Ted Simons: General, when the President says “we need to stay the course,” how much of that course to we need to stay, as far as you’re concerned?
GENERAL WESLEY CLARK: Well, it’s a meaningless statement. It’s just a slogan and you know, today he admitted the course is always changing so
Ted Simons: And last question, General Clark, and we do appreciate your time. You mentioned the President with the slogan “staying the course” now we have Howard Dean out there saying that this is a war we can’t win.

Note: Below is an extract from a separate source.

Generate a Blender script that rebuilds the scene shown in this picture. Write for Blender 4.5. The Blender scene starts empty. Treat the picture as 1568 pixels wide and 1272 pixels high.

GENERAL WESLEY CLARK: Well, I didn’t hear him exactly say that but if he said that, look, people have a lot of views on this thing. I’m giving you my best military judgment and my best diplomatic judgment. I spent 34 years in uniform, I led a theater of operations for the United States and for NATO and I’ve had a lot of time in my life working Middle East issues as well, so this is my best judgment. I would hope that every person will understand that this cannot become simply a matter of domestic politics. If it is, the losers aren’t Democrats or Republicans, they’re Americans and our country. We have to do the right thing for America. There are serious issues at stake here, not issues about elections, but serious issues. I fault the Bush administration for so politicizing this issue and I hope we Democrats will have greater wisdom and greater stature and be able to resist politicizing it in return.
Ted Simons: General Clark, thank you for your time. We appreciate it.
GENERAL WESLEY CLARK: Thank you.
Ted Simons: General Wesley Clark, again former Democratic presidential candidate, Commander of NATO, the NATO forces from 1997 to 2000 and again with his views regarding The Next Iraq Offensive and basically what he’s saying and it’s something we haven’t heard a heck of a lot about – watch out for Iran.